Sponsors, general shareholders of 5 merged Islamic banks now empty handed: Governor
Bangladesh Bank Governor Ahsan H Mansur has said the shares held by sponsor directors and general shareholders of the five Islamic banks that have been merged are now valued at zero.
The governor said, "Shareholders will not get compensation as net asset value against Tk10 face value became a negative maximum Tk450 of each bank," he explained.
As a result, the share value is considered as zero value for both sponsor shareholders and retail shareholders, he said on Wednesday (5 November) during a press briefing at the central bank.
On the same day, the existing boards of the five Islamic banks were dissolved, and administrators were appointed on behalf of Bangladesh Bank.
The governor assured that employees of five banks will not lose their jobs at this time. The bank will be run by the government but each bank will operate as a private bank until the final merger into one bank.
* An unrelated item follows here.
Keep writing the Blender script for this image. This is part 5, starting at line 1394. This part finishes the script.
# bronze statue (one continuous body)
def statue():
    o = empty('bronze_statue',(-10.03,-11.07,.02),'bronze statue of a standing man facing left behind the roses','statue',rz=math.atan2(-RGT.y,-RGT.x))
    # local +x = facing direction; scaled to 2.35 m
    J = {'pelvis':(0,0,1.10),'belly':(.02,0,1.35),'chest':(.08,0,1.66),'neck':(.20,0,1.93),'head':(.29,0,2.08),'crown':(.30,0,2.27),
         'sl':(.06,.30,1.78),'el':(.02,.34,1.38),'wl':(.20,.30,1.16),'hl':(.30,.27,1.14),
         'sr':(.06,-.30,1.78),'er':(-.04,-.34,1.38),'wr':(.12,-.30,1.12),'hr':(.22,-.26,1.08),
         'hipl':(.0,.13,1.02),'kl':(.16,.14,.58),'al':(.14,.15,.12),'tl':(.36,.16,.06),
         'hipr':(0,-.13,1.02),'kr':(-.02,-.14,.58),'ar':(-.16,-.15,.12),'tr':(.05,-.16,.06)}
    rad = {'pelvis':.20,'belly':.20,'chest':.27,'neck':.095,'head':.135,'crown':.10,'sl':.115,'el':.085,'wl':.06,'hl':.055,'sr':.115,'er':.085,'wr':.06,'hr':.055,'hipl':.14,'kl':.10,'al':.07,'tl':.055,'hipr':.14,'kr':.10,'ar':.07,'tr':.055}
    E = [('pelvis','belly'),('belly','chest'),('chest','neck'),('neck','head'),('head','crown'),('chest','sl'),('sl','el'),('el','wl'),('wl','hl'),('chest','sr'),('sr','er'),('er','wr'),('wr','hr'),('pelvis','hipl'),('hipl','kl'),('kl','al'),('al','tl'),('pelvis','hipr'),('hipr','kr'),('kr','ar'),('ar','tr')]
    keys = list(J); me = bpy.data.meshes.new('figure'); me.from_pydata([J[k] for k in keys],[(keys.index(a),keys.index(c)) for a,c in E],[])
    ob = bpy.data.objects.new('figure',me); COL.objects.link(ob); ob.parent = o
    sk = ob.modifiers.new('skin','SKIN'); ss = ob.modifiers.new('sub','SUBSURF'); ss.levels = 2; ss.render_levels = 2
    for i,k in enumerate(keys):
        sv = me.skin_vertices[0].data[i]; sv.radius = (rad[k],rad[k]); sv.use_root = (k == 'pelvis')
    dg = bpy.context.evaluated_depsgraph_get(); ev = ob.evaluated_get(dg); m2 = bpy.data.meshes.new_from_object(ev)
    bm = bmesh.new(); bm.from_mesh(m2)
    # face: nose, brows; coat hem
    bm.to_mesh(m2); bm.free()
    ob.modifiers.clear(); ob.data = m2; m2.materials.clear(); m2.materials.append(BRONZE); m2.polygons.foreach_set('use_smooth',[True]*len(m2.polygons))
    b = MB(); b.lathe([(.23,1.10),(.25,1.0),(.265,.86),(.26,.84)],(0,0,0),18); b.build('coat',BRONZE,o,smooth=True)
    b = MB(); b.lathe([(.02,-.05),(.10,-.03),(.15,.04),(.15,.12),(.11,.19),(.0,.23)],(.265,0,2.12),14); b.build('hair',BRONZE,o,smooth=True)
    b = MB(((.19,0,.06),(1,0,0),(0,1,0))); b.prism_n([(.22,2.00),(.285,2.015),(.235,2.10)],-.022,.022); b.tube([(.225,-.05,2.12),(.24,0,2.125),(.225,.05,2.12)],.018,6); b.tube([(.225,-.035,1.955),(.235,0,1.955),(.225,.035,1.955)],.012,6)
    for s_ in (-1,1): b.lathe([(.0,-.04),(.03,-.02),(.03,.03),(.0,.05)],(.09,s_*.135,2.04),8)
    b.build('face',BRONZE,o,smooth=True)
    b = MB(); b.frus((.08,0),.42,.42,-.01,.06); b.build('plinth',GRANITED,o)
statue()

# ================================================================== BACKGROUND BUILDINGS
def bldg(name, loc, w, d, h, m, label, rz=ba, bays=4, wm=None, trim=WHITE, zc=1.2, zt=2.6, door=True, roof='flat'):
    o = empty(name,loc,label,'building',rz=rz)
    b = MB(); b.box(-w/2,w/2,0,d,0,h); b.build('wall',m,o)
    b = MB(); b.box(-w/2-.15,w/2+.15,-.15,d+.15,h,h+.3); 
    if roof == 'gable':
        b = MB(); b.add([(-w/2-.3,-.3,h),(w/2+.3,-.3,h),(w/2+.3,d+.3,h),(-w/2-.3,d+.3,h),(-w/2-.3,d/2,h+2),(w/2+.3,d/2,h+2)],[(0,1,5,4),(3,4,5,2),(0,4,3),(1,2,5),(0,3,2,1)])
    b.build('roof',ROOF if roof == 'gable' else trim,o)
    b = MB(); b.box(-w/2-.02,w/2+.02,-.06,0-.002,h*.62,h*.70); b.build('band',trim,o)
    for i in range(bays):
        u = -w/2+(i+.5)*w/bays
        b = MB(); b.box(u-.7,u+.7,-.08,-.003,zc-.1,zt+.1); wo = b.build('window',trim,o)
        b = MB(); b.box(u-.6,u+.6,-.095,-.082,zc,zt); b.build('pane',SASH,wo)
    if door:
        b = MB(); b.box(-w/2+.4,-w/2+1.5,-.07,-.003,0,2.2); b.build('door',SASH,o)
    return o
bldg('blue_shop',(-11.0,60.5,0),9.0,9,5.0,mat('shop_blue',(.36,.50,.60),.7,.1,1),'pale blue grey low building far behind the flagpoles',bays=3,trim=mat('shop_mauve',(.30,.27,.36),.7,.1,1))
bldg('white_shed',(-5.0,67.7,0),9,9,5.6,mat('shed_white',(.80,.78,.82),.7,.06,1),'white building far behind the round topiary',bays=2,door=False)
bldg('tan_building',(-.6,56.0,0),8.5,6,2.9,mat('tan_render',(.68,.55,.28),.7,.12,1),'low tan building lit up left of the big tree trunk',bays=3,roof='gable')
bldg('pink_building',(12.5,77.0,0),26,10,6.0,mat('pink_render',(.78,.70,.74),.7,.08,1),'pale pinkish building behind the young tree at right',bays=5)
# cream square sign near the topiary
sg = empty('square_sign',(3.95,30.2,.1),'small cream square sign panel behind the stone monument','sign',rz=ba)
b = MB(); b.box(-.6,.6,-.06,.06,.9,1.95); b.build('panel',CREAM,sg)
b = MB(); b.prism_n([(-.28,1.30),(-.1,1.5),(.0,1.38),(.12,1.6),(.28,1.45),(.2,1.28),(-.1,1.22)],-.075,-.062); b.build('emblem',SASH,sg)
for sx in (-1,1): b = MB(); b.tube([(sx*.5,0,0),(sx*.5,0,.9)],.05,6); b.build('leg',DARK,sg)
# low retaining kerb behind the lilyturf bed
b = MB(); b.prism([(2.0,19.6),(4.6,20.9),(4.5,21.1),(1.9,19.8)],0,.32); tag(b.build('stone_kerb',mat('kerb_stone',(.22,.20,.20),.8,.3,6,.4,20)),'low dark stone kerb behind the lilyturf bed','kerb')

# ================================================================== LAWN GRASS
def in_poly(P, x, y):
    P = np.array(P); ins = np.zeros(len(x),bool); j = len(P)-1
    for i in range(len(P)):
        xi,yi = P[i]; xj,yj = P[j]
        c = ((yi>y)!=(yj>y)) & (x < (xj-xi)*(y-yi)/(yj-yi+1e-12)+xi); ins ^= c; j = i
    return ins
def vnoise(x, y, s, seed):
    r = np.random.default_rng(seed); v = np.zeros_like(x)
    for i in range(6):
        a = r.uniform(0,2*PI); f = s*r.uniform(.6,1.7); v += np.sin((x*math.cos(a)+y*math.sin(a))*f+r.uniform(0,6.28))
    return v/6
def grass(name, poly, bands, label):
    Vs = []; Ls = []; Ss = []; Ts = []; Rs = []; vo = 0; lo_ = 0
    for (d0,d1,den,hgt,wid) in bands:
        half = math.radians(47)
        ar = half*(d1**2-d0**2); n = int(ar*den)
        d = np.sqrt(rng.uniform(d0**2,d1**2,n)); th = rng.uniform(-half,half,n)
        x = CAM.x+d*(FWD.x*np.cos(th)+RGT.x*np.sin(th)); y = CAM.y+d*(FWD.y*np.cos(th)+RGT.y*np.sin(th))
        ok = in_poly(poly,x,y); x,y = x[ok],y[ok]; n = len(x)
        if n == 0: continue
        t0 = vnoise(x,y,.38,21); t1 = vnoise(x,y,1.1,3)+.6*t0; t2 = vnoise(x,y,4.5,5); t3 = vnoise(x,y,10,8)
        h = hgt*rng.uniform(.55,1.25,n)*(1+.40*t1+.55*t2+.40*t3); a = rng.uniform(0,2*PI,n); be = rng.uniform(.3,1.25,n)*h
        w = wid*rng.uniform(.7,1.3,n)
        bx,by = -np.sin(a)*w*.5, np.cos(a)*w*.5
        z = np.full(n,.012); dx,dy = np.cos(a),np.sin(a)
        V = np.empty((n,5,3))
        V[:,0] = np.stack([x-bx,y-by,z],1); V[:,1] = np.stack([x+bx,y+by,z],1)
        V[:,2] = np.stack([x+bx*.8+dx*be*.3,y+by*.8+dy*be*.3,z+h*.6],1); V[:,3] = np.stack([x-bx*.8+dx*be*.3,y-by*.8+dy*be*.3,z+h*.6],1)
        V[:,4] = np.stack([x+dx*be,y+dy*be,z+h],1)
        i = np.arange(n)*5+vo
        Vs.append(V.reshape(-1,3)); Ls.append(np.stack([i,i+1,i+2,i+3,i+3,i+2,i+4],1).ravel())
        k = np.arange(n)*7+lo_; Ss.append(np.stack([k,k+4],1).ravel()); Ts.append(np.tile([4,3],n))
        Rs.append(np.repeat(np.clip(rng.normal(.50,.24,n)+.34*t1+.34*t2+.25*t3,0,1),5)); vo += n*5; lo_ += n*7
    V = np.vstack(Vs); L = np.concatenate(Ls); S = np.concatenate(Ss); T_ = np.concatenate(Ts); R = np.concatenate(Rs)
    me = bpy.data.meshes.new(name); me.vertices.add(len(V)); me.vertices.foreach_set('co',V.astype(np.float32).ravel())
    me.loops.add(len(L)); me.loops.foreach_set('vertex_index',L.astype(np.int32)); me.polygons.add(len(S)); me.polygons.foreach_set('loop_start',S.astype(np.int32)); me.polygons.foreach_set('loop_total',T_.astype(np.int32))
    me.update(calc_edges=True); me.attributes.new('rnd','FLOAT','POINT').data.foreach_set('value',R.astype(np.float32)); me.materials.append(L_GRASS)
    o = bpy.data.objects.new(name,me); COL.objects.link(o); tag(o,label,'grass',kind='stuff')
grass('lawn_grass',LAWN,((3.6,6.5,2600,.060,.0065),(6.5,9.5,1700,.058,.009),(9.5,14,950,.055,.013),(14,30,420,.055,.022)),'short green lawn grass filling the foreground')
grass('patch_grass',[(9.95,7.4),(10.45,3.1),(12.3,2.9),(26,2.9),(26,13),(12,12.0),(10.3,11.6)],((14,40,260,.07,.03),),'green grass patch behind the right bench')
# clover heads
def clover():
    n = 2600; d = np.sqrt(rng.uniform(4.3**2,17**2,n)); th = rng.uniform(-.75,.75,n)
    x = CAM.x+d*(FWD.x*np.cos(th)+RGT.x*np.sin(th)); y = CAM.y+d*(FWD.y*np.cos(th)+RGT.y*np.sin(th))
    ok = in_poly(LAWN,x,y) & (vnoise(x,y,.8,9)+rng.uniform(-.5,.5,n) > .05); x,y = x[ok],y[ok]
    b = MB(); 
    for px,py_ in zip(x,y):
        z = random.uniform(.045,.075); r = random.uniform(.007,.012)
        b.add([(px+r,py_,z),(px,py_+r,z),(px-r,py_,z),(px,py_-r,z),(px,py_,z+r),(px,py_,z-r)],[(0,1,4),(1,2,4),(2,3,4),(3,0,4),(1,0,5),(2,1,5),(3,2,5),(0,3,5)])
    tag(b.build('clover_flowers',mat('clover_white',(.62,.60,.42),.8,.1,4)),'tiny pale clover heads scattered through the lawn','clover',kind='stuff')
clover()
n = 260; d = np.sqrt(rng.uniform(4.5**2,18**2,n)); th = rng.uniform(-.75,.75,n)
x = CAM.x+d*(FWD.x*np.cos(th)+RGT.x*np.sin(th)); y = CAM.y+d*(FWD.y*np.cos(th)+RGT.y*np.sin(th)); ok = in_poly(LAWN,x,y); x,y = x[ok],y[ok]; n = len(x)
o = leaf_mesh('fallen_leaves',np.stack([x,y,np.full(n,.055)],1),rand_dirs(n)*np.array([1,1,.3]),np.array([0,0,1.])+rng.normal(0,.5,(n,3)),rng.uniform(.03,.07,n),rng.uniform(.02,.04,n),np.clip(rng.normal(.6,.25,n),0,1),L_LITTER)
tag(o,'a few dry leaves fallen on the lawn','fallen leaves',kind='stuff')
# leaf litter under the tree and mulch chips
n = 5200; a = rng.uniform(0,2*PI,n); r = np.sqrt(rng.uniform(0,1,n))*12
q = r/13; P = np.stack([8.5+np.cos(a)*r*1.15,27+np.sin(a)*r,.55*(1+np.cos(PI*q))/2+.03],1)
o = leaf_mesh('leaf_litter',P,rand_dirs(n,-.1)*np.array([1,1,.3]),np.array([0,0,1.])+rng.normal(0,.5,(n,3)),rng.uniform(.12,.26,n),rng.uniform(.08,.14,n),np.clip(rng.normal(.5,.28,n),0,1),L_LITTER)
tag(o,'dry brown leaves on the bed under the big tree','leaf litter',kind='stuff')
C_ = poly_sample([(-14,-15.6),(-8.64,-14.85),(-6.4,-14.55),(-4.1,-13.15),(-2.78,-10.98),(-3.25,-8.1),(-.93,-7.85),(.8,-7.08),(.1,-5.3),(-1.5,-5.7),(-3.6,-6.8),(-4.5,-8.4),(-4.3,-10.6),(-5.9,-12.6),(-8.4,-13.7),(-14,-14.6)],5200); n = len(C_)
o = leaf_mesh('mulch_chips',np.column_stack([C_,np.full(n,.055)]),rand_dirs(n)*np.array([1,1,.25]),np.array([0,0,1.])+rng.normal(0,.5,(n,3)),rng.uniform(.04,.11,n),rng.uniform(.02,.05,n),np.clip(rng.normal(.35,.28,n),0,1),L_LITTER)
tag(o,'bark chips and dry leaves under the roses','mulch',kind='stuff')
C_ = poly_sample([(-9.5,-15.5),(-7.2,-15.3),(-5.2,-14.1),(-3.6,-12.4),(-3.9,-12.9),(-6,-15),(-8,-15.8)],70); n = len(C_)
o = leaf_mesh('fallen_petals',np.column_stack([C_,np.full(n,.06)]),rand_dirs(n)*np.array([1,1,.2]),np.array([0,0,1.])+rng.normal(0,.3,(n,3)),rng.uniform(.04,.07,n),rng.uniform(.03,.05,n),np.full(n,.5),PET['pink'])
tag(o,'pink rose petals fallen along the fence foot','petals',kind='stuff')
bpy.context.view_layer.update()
Last month, when asked whether general investors would be compensated for their shares, Finance Adviser Salehuddin Ahmed told TBS, "It is certain that investors will get their due money back. But these investors are equity holders. What will happen in their case – I will not comment on that right now."
Mohammed Nurul Amin, an independent director and chairman of the Board of Directors of Global Islami Bank, had said, "In a bank merger, depositors and preferential shareholders are given priority. Ordinary shareholders or general investors in listed companies usually receive nothing. However, there are rules for compensating those ordinary investors."
He added, "Investors have demanded either compensation or shares in the new bank that will be formed. Discussions are ongoing regarding how to compensate the investors."
Commenting on the continuous decline in share prices, he said, "Banks that cannot return depositors' money are kept running only through liquidity support from the central bank. But due to the merger, even that support has been stopped. The banks are also failing to recover defaulted loans, so the operations of some banks have effectively come to a halt. Under these circumstances, share prices are bound to fall."
A senior central bank official said, "According to the Bank Companies Act, when a bank comes under a merger, there is no provision for returning funds to capital market shareholders."
The official further added that a meeting was recently held with the chairman of the Bangladesh Securities and Exchange Commission, the governor of Bangladesh Bank, and officials from the Bank Resolution Department.